The Birth of Networking: Packet Switching and ARPANET
With personal computing on the rise, the next big challenge was networking. Computers were powerful, but they were still isolated machines, unable to communicate with each other efficiently.
Enter packet switching, a revolutionary idea that transformed how data could be sent across a network. Instead of sending entire messages in one piece, which could clog up the system and lead to delays, packet switching broke information into smaller chunks (packets). These packets could then travel separately across different routes and be reassembled at their destination, making communication faster and more reliable.
This concept laid the groundwork for ARPANET, the first large-scale implementation of packet switching and the direct ancestor of the modern internet. Initially connecting a few universities and research institutions, ARPANET proved that computers could share data over long distances. This breakthrough not only improved collaboration between researchers but also set the stage for what would eventually become the global internet we rely on today.
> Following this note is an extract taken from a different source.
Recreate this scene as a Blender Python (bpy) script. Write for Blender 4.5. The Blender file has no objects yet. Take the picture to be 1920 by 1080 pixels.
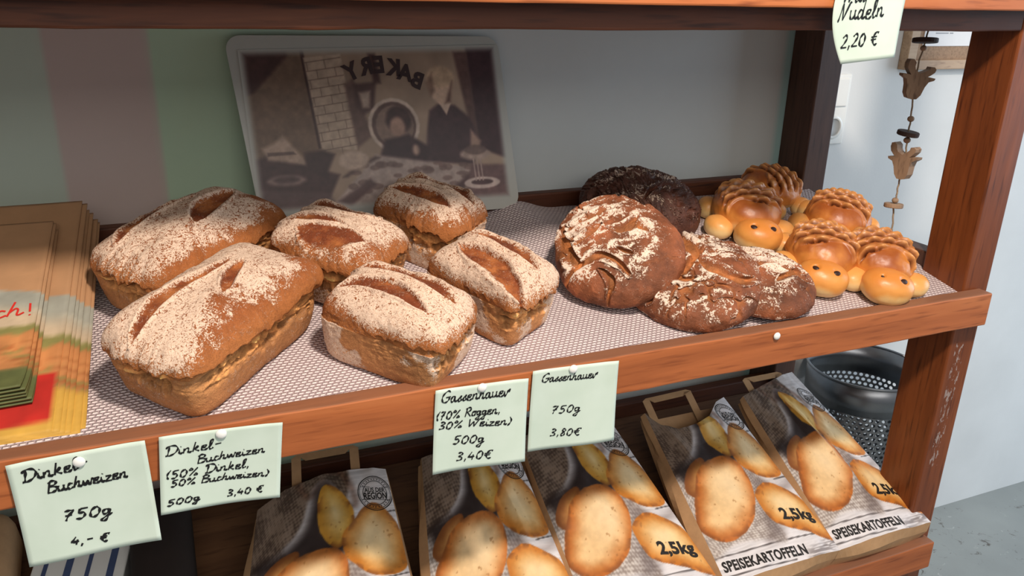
import bpy, bmesh, math, random
import numpy as np
from mathutils import Vector, Matrix

SC = bpy.context.scene
COL = SC.collection
PI = math.pi

# ------------------------------------------------------------------ camera
CAM = Vector((0.0, -0.8416, 0.4536))
FW = Vector((0.36850801, 0.86331232, -0.34480963))
RT = Vector((0.92233653, -0.38589239, 0.01955499))
UP = Vector((0.11617735, 0.32523669, 0.93846892))
cd = bpy.data.cameras.new('camera'); cam = bpy.data.objects.new('camera', cd); COL.objects.link(cam)
cam.matrix_world = Matrix(((RT.x, UP.x, -FW.x, CAM.x), (RT.y, UP.y, -FW.y, CAM.y), (RT.z, UP.z, -FW.z, CAM.z), (0, 0, 0, 1)))
cd.sensor_width = 36.0; cd.lens = 1500 / 1920 * 36; cd.clip_start = .01
SC.camera = cam
# ------------------------------------------------------------------ light
SC.view_settings.view_transform = 'Standard'
SC.view_settings.look = 'None'
SC.view_settings.gamma = 1.0
SC.view_settings.use_curve_mapping = False
SC.view_settings.exposure = 0.0
W = bpy.data.worlds.new('room_light'); SC.world = W; W.use_nodes = True
W.node_tree.nodes['Background'].inputs[0].default_value = (.97, .98, 1.0, 1)
W.node_tree.nodes['Background'].inputs[1].default_value = .32
def lamp(name, kind, loc, energy, col, target=None, **kw):
    d = bpy.data.lights.new(name, kind); d.energy = energy; d.color = col
    for k, v in kw.items(): setattr(d, k, v)
    o = bpy.data.objects.new(name, d); COL.objects.link(o); o.location = loc
    if target is not None:
        o.rotation_euler = (Vector(target) - Vector(loc)).to_track_quat('-Z', 'Y').to_euler()
    return o
lamp('ceiling_spot', 'SPOT', (.42, -.92, 1.45), 150, (1.0, .88, .76), (.5, .15, -.1), shadow_soft_size=.08, spot_size=math.radians(110), spot_blend=.6)
lamp('front_fill', 'AREA', (.3, -2.6, 1.55), 30, (1.0, .95, .88), (.4, .3, .1), shape='RECTANGLE', size=3.0, size_y=1.2)  # added soft fill from the front to lower contrast, no lamp known there
lamp('window_daylight', 'AREA', (4.3, -.5, .5), 60, (.64, .82, 1.0), (1.6, .75, -.2), shape='RECTANGLE', size=1.8, size_y=2.0)

# ------------------------------------------------------------------ helpers
def lin(c):
    c = np.asarray(c, float)
    if c.max() > 1.0: c = c / 255.0
    return np.where(c <= .04045, c / 12.92, ((c + .055) / 1.055) ** 2.4)
def rgba(c): return tuple(lin(c).tolist()) + (1.0,)
def sstep(a, b, x):
    t = np.clip((x - a) / (b - a), 0, 1); return t * t * (3 - 2 * t)
def mix(a, b, t): return a * (1 - t) + b * t
def hash3(i, j, k, s):
    h = (i.astype(np.uint32) * np.uint32(374761393) + j.astype(np.uint32) * np.uint32(668265263) + k.astype(np.uint32) * np.uint32(2246822519) + np.uint32(s * 3266489917 & 0xffffffff))
    h = (h ^ (h >> np.uint32(13))) * np.uint32(1274126177); h = h ^ (h >> np.uint32(16))
    return (h & np.uint32(0xffffff)).astype(float) / 0xffffff
def vn(P, s=0):
    F = np.floor(P).astype(np.int64); f = P - F; f = f * f * (3 - 2 * f); r = 0
    for a in (0, 1):
        for b in (0, 1):
            for c in (0, 1):
                w = (f[:, 0] if a else 1 - f[:, 0]) * (f[:, 1] if b else 1 - f[:, 1]) * (f[:, 2] if c else 1 - f[:, 2])
                r = r + w * hash3(F[:, 0] + a, F[:, 1] + b, F[:, 2] + c, s)
    return r
def fbm(P, s=0, o=4):
    r = 0; a = .5; t = 0
    for k in range(o):
        r = r + a * vn(P * 2 ** k, s + k * 7); t += a; a *= .5
    return r / t
def polydist(X, Y, pts):
    d = np.full(X.shape, 1e9); par = np.zeros(X.shape)
    n = len(pts) - 1
    for i in range(n):
        ax, ay = pts[i]; bx, by = pts[i + 1]; ex, ey = bx - ax, by - ay
        t = np.clip(((X - ax) * ex + (Y - ay) * ey) / (ex * ex + ey * ey + 1e-12), 0, 1)
        q = np.hypot(X - ax - t * ex, Y - ay - t * ey); m = q < d
        d = np.where(m, q, d); par = np.where(m, (i + t) / n, par)
    return d, par
def inside(X, Y, pts):
    r = np.zeros(X.shape, bool); n = len(pts)
    for i in range(n):
        ax, ay = pts[i]; bx, by = pts[(i + 1) % n]
        if ay == by: continue
        c = ((ay > Y) != (by > Y)) & (X < (bx - ax) * (Y - ay) / (by - ay) + ax)
        r ^= c
    return r
def sdf(X, Y, pts):
    d, _ = polydist(X, Y, list(pts) + [pts[0]])
    return np.where(inside(X, Y, pts), d, -d)
def catmull(pts, n=6, closed=False):
    P = [np.array(p, float) for p in pts]
    if len(P) < 3 and not closed: return [tuple(p) for p in P]
    out = []; N = len(P)
    for i in range(N if closed else N - 1):
        p0 = P[(i - 1) % N] if closed or i > 0 else P[0]; p1 = P[i]; p2 = P[(i + 1) % N]
        p3 = P[(i + 2) % N] if closed or i + 2 < N else P[-1]
        for k in range(n):
            t = k / n
            out.append(tuple(.5 * (2 * p1 + (p2 - p0) * t + (2 * p0 - 5 * p1 + 4 * p2 - p3) * t * t + (3 * p1 - p0 - 3 * p2 + p3) * t ** 3)))
    if not closed: out.append(tuple(P[-1]))
    return out

def link(o, parent=None):
    COL.objects.link(o)
    if parent is not None: o.parent = parent
    return o
def tag(o, label, cat, group=None, kind=None):
    o['label'] = label; o['category'] = cat
    if group: o['group'] = group
    if kind: o['kind'] = kind
    return o
def thing(name, label, cat, loc, group=None, M=None):
    o = bpy.data.objects.new(name, None); COL.objects.link(o); o.empty_display_size = .02
    if M is not None: o.matrix_world = M
    else: o.location = loc
    return tag(o, label, cat, group)
def mesh_np(name, V, F, mat, parent=None, smooth=True, cols=None, flour=None, uv=None, off=None):
    """V (n,3), F (m,k) array or list of faces; one mesh object"""
    V = np.asarray(V, float)
    if off is not None: V = V - np.asarray(off, float)
    me = bpy.data.meshes.new(name)
    if isinstance(F, np.ndarray):
        m, k = F.shape
        me.vertices.add(len(V)); me.vertices.foreach_set('co', V.astype(np.float32).ravel())
        me.loops.add(m * k); me.loops.foreach_set('vertex_index', F.astype(np.int32).ravel())
        me.polygons.add(m); me.polygons.foreach_set('loop_start', np.arange(0, m * k, k, dtype=np.int32))
        me.update(calc_edges=True)
    else:
        me.from_pydata([tuple(v) for v in V], [], [tuple(f) for f in F])
    me.validate()
    if smooth: me.polygons.foreach_set('use_smooth', np.ones(len(me.polygons), bool))
    if cols is not None:
        a = me.color_attributes.new('Col', 'FLOAT_COLOR', 'POINT')
        c = np.ones((len(V), 4), np.float32); c[:, :3] = lin(np.clip(cols, 0, 1)); a.data.foreach_set('color', c.ravel())
    if flour is not None:
        a = me.attributes.new('flour', 'FLOAT', 'POINT'); a.data.foreach_set('value', np.asarray(flour, np.float32))
    if uv is not None:
        u = me.uv_layers.new(name='UVMap')
        idx = np.zeros(len(me.loops), np.int32); me.loops.foreach_get('vertex_index', idx)
        u.data.foreach_set('uv', np.asarray(uv, np.float32)[idx].ravel())
    me.materials.append(mat); me.update()
    o = bpy.data.objects.new(name, me); return link(o, parent)
def from_bm(name, bm, mat, parent=None, smooth=False, off=None):
    if off is not None: bmesh.ops.translate(bm, verts=bm.verts, vec=-Vector(off))
    me = bpy.data.meshes.new(name); bm.to_mesh(me); bm.free()
    if smooth: me.polygons.foreach_set('use_smooth', np.ones(len(me.polygons), bool))
    me.materials.append(mat); o = bpy.data.objects.new(name, me); return link(o, parent)
def bm_box(bm, lo, hi, bev=.002, seg=2, jit=0, M=None):
    c = [(a + b) / 2 for a, b in zip(lo, hi)]; s = [b - a for a, b in zip(lo, hi)]
    r = bmesh.ops.create_cube(bm, size=1, matrix=Matrix.Translation(c) @ Matrix.Diagonal((*s, 1)))
    if bev > 0:
        es = list({e for v in r['verts'] for e in v.link_edges})
        bmesh.ops.bevel(bm, geom=es, offset=bev, segments=seg, affect='EDGES', profile=.5)
    if M is not None: bmesh.ops.transform(bm, matrix=M, verts=bm.verts)
def box(name, lo, hi, mat, parent=None, bev=.002, off=None, M=None):
    bm = bmesh.new(); bm_box(bm, lo, hi, bev, M=M); return from_bm(name, bm, mat, parent, off=off)
def grid_faces(nu, nv):
    i, j = np.meshgrid(np.arange(nu - 1), np.arange(nv - 1), indexing='ij')
    a = (i * nv + j).ravel(); return np.stack([a, a + nv, a + nv + 1, a + 1], 1)
def tube(path, r, n=8):
    P = [Vector(p) for p in path]; V = []; F = []
    rr = r if hasattr(r, '__len__') else [r] * len(P)
    pn = None
    for i, p in enumerate(P):
        t = (P[min(i + 1, len(P) - 1)] - P[max(i - 1, 0)]).normalized()
        if pn is None: pn = t.orthogonal().normalized()
        pn = (pn - t * pn.dot(t)).normalized(); b = t.cross(pn)
        for k in range(n):
            a = 2 * PI * k / n; V.append(p + (pn * math.cos(a) + b * math.sin(a)) * rr[i])
        if i:
            for k in range(n):
                F.append(((i - 1) * n + k, (i - 1) * n + (k + 1) % n, i * n + (k + 1) % n, i * n + k))
    F.append(tuple(range(n - 1, -1, -1))); F.append(tuple(range((len(P) - 1) * n, len(P) * n)))
    return V, F
def lathe(prof, n=24, c=(0, 0, 0), axis='Z'):
    V = []; F = []
    for r, h in prof:
        for k in range(n):
            a = 2 * PI * k / n; x, y, z = r * math.cos(a), r * math.sin(a), h
            if axis == 'Y': x, y, z = x, z, -y
            V.append((c[0] + x, c[1] + y, c[2] + z))
    for i in range(len(prof) - 1):
        for k in range(n): F.append((i * n + k, i * n + (k + 1) % n, (i + 1) * n + (k + 1) % n, (i + 1) * n + k))
    return V, F

# ------------------------------------------------------------------ materials
def newmat(name):
    m = bpy.data.materials.new(name); m.use_nodes = True; nt = m.node_tree
    b = nt.nodes['Principled BSDF']; return m, nt, b
def N(nt, t, **kw):
    n = nt.nodes.new(t)
    for k, v in kw.items(): setattr(n, k, v)
    return n
def L(nt, a, b): nt.links.new(a, b)
def ramp(nt, src, stops):
    r = N(nt, 'ShaderNodeValToRGB'); e = r.color_ramp.elements
    while len(e) < len(stops): e.new(.5)
    for el, (p, c) in zip(e, stops): el.position = p; el.color = c
    L(nt, src, r.inputs[0]); return r.outputs[0]
def noise(nt, vec, scale, detail=4, rough=.55, dist=0, sc=None):
    if sc is not None:
        mp = N(nt, 'ShaderNodeMapping'); mp.inputs['Scale'].default_value = sc; L(nt, vec, mp.inputs[0]); vec = mp.outputs[0]
    n = N(nt, 'ShaderNodeTexNoise'); n.inputs['Scale'].default_value = scale; n.inputs['Detail'].default_value = detail
    n.inputs['Roughness'].default_value = rough; n.inputs['Distortion'].default_value = dist; L(nt, vec, n.inputs['Vector']); return n.outputs['Fac']
def mixc(nt, f, a, b, mode='MIX'):
    m = N(nt, 'ShaderNodeMix', data_type='RGBA', blend_type=mode)
    for sock, v in ((m.inputs[0], f), (m.inputs[6], a), (m.inputs[7], b)):
        if hasattr(v, 'links') or hasattr(v, 'is_linked'): L(nt, v, sock)
        else: sock.default_value = v
    return m.outputs[2]
def math_(nt, op, a, b=None, c=None, clamp=False):
    m = N(nt, 'ShaderNodeMath', operation=op, use_clamp=clamp)
    for s, v in zip(m.inputs, (a, b, c)):
        if v is None: continue
        if hasattr(v, 'is_linked'): L(nt, v, s)
        else: s.default_value = v
    return m.outputs[0]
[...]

It wasn’t long before businesses and eventually the public caught on, leading to the interconnected world we live in today. The speed of this progress is simply mind-blowing.
Reflections on the Past and Future
Seeing pieces of tech I actually owned or used back in the day. It’s strange to think that the gadgets I grew up with are now museum artifacts. I must admit that seeing the Commodore PET on display put a smile on my face. I’m not quite old enough to have owned one myself, but I recognized it immediately. Seeing some of my old phones (smart and dumb) and even a PC I once had were now museum exhibits though - that was a surreal moment.
Walking out, I felt both nostalgic and inspired. The work done at Bletchley Park didn’t just help win a war; it shaped the entire future of computing. It was a reminder of how much human ingenuity can achieve, even under extreme pressure.
Would I go back? Probably. If you have even the slightest interest in computers, cryptography, or just incredible stories of innovation, The National Museum of Computing is a must-visit.